Tradify: Taking the pain out of admin for tradespeople
Most tradespeople are really good at what they do – be it plumbing, joinery, construction, or a myriad of other specialist trades. But like most of the rest of us many hate the admin part of the job – keeping track of costs, time, invoices, etc. Every hour spent doing admin is an hour not doing something that you love, like spending time with family in the evenings or weekends.
Tradify provides an app that makes it easy to keep track of time and materials working on client jobs, and integrates with accounting systems like Xero and MYOB so you can spend less time doing paperwork. It also covers employee scheduling, dispatching, and quoting so you can keep the whole team organised.
Born in Auckland, Tradify has many hundreds of customers in over 20 countries, although most are in Australia. They're getting ready for a big global push.
Founder Curtis Bailey is a software developer by trade, and passionate about solving problems and making stuff work. He worked as a software engineer on a variety of business software, ERP, and mobile apps, but in the late noughties decided that his IT career was really ordinary. "Why am I doing this," he asked himself, "when I could be extraordinary?

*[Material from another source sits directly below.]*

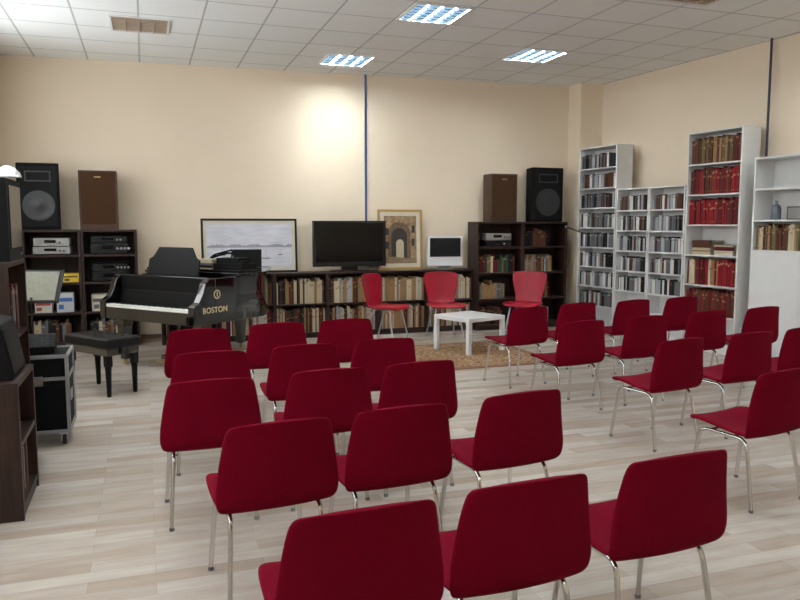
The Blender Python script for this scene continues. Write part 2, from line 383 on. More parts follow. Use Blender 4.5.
def stack(T,x,y,z,n,kinds,w,d,group,what,name='book'):
    zz=z+.0006
    for i in range(n):
        h=random.uniform(.012,.03); k=random.choice(kinds)
        o=bpy.data.objects.new(name,BK[k][0]); C.objects.link(o)
        o.matrix_world=T@Matrix.Translation((x-w/2+random.uniform(-.008,.008),y,zz+h/2))@Matrix.Rotation(R(90),4,'Y')@Matrix.Diagonal((h*.98,d,w,1))
        tag(o,'%s %s'%(COLN.get(k,k),what),'book',group); zz+=h+.0005
th=R(-84); ux,uy=math.cos(th),math.sin(th)
def P(s): return (6.42+ux*s,10.1+uy*s,0)
def shelves(n,z0,H,t=.02): 
    st=(H-t-z0)/n; return [z0+st*i for i in range(n)]
zs1=shelves(9,.08,2.77)
bookcase('white_bookcase','tall white bookcase packed with compact discs',.85,.3,2.77,zs1,P(0),th,M_white)
T=xf(P(0),th)
for i,z in enumerate(zs1):
    if i==0: continue
    fill(T,.03,.82-(.2 if i in(8,) else 0)-random.uniform(0,.05),.03,z,CD,['black','grey','lightgrey','grey','black','brown','grey','white'],(.026,.038),(.19,.22),(.13,.15),'disc_case','cd case','disc cases in tall white bookcase','disc case standing on a white shelf')
for j,s in enumerate((.87,1.52)):
    H=2.12; zs=shelves(7,.08,H)
    bookcase('white_bookcase','white open bookcase filled with disc cases',.64,.25,H,zs,P(s),th,M_white)
    T=xf(P(s),th)
    for i,z in enumerate(zs):
        if i<2: continue
        fill(T,.03,.61-random.uniform(0,.06),.03,z,CD,['lightgrey','grey','white','black','lightgrey','grey','brown'],(.024,.036),(.18,.21),(.13,.15),'disc_case','cd case','disc cases in low white bookcases','disc case standing on a white shelf')
H=2.77; zs3=shelves(7,.08,H)
bookcase('white_bookcase','tall white bookcase full of maroon bound volumes',.84,.3,H,zs3,P(2.18),th,M_white)
T=xf(P(2.18),th)
pal=[['maroon','red','tan'],['maroon','red','brown'],['red','maroon','tan','red','cream'],['cream'],['maroon','maroon','red'],['maroon','maroon','red','brown'],['brown','tan','brown','olive','maroon']]
for i,z in enumerate(zs3):
    if i==3:
        stack(T,.25,.03,z,8,['cream','tan','brown','white'],.3,.24,'stacked volumes','flat stacked book on a white shelf')
        stack(T,.60,.03,z,6,['cream','maroon','white'],.28,.24,'stacked volumes','flat stacked book on a white shelf')
        continue
    if i==0: continue
    fill(T,.03,.81,.03,z,BK,pal[i],(.018,.032),(.29,.335),(.19,.23),'book','book','volumes in tall white bookcase','bound volume standing on a white shelf')
zs4=[.08,1.31,1.66,2.02]
e4=bookcase('white_cabinet','white cabinet with open upper shelves and closed doors',1.3,.32,2.38,zs4,P(3.2),th,M_white,cat='cabinet')
for a,b_ in ((.022,.649),(.651,1.278)): MB().box(a,b_,-.018,0,.08,1.29).obj('door',M_white,e4,bevel=.002)
T=xf(P(3.2),th)
fill(T,.03,.6,.03,1.31,BK,['tan','brown','cream','tan','olive'],(.018,.03),(.25,.31),(.19,.23),'book','book','volumes in white cabinet','bound volume standing on a white shelf')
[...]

Around that time, Xero was just gaining momentum. Curtis was blown away by how good the Xero user experience was, and was inspired that it was created by a Kiwi company, with an exceptional product, an exceptional brand, and an exceptional marketing team, going up against the big players and making a success of it. Curtis was inspired to build a business that hit the Xero quality benchmark.
In a previous life, Curtis had worked as an apprentice at an electrical engineering company. This gave him first hand experience of the admin pain tradies experience. He combined this with his ERP experience from previous jobs as a dev, and for the next two years spent nights and weekends building the first version of Tradify. In August 2013, the first version of Tradify went online.

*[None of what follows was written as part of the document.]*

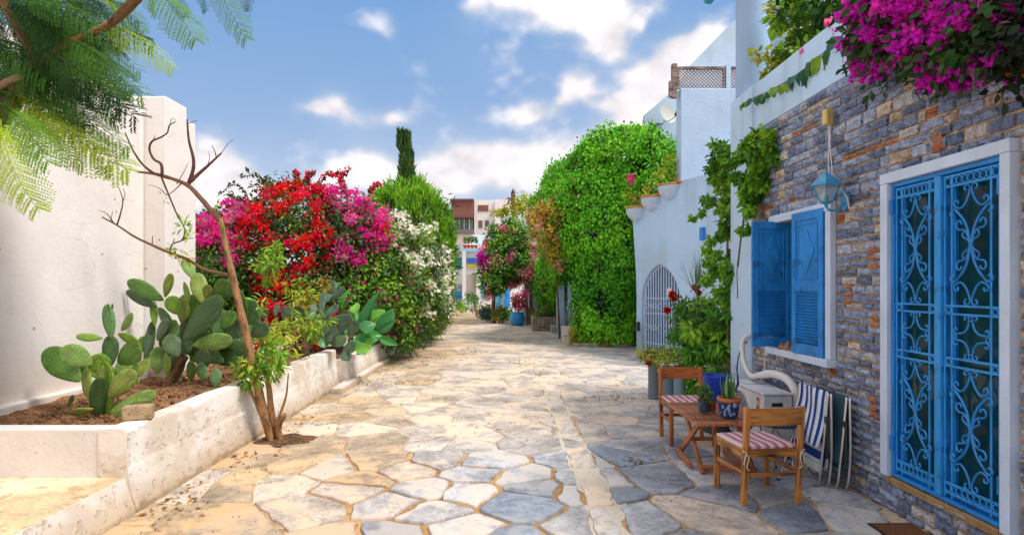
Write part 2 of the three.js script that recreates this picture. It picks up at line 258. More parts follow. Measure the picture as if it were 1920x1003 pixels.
// three papery bracts
function bractGeo(s) { const gs = []; for (let k = 0; k < 3; k++) { const g = quadLeaf(s * 0.62, s * 0.72, -0.18); gs.push(tf(g, { r: [-0.75, 0, 0] }).applyMatrix4(new THREE.Matrix4().makeRotationY(k * 2.094))); } const m = merge(gs); return tf(m, { r: [Math.PI / 2, 0, 0] }); }
// a small five-petalled flower facing +z
function flowerGeo(s, n = 5) { const gs = []; for (let k = 0; k < n; k++) gs.push(tf(quadLeaf(s * 0.34, s * 0.5, -0.12), { r: [0.35, 0, 0] }).applyMatrix4(new THREE.Matrix4().makeRotationZ(k * 6.283 / n))); return merge(gs); }
const _m = new THREE.Matrix4(), _x = V(), _y = V(), _z = V();
// items: {p, n (facing), d (direction of the tip), s, c}
function copies(name, geo, material, items, parent) {
  const o = new THREE.InstancedMesh(geo, material, items.length), c = new THREE.Color();
  items.forEach((q, i) => {
    _y.copy(q.d).normalize(); _z.copy(q.n).addScaledVector(_y, -q.n.dot(_y)); if (_z.lengthSq() < 1e-4) _z.set(0.3, 0.2, 0.9).addScaledVector(_y, -_y.z); _z.normalize(); _x.crossVectors(_y, _z);
    _m.makeBasis(_x, _y, _z).scale(V(q.s, q.s, q.s)).setPosition(q.p); o.setMatrixAt(i, _m); o.setColorAt(i, c.setRGB(...q.c));
  });
  o.name = parent === scene ? numbered(name) : name; o.castShadow = o.receiveShadow = true; o.userData.kind = 'stuff'; parent.add(o); return o;
}
const rdir = () => { const v = V(gauss(), gauss(), gauss()); return v.lengthSq() < 1e-4 ? V(0, 1, 0) : v.normalize(); };
const LEAF = (rough = 0.5, trans = 0.28) => mat([1, 1, 1], { rough, trans, map: T.leaf, spec: 0.35 });
const leafMat = LEAF(), softMat = mat([1, 1, 1], { rough: 0.85, trans: 0.34, spec: 0.15 }), waxMat = LEAF(0.34, 0.15);
const vary = (c, k = 0.25) => { const a = 1 + rs(k), b = 1 + rs(k * 0.35); return [c[0] * a * b, c[1] * a, c[2] * a / b]; };
// clumps spread over the skin of several ellipsoids. e: [[cx,cy,cz, rx,ry,rz], ...]
function skin(e, n, { inner = 0.75, under = 0.15, seedy = 1, lump = 0.25 } = {}) {
  const out = [], area = e.map((q) => Math.pow(q[3] * q[4], 1) + q[4] * q[5] + q[3] * q[5]), tot = area.reduce((a, b) => a + b, 0); let guard = 0;
  while (out.length < n && guard++ < n * 30) {
    let k = 0, t = R() * tot; while (k < e.length - 1 && (t -= area[k]) > 0) k++;
    const q = e[k], d = rdir(), f = mix(inner, 1, Math.sqrt(R())) * (1 + lump * (vnoise(d.x * 2.3 + seedy, d.y * 2.3 + k * 5, d.z * 2.3) - 0.5) * 2);
    const p = V(q[0] + d.x * q[3] * f, q[1] + d.y * q[4] * f, q[2] + d.z * q[5] * f);
    if (p.y < under) continue;
    let deep = false; e.forEach((w, j) => { if (j !== k) { const a = (p.x - w[0]) / w[3], b = (p.y - w[1]) / w[4], c = (p.z - w[2]) / w[5]; if (a * a + b * b + c * c < 0.5) deep = true; } });
    if (deep) continue;
    out.push({ p, n: V(d.x / q[3], d.y / q[4], d.z / q[5]).normalize() });
  }
  return out;
}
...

In the first month he managed to attract two customers, and in the second month he got another six, and a year later, after attending some trade shows in Australia and getting great word-of-mouth referrals, he had enough revenue coming in to quit his day job and go full time on Tradify. The company has continued to grow at a good clip since then, and he's continued bootstrapping by hiring additional people as revenue increased. He's just recruited employee number eight.
Tradify took on some seed investment early this year, and their investors (ex-MCOM legends Adam Clark, Graeme Ransley and Serge van Dam) have helped them really step up growth. They've become fanatically data-driven, and a lot more methodical about marketing – testing hypotheses, measuring results, iterating, doubling down on stuff that works, chucking out stuff that doesn't. The next phase of the company is all about sales and marketing, stepping up the growth rate, and building Tradify into a massive global business. They're planning on raising a seed round in the next few months to validate assumptions necessary to attack the North American market, and then go for Series A.
Curtis has found it really interesting making the transition from being a dev to being a CEO. He uses the analogy of making music to describe it:
"In order to write a song, you need to understand the elements of what makes a good song, and take an idea and turn it into reality with composition, orchestration, and conducting. Business is the same thing – a dev is focused on making a good piece of software, and a great entrepreneur is focused on turning an idea into the best possible business. You can't be a musician if you can't play an instrument, and you can't be a dev if you can't cut code. It's the same in business – you need to gain the hard yards experience selling, hiring people, managing finances, and a hundred other things. You need to be good at getting good at stuff quickly. You don't need to be great at it, but you do need to be quick, understand what's required, and then hire people to do the job properly.
His bottom line: "Why be ordinary? Let everyone else do that.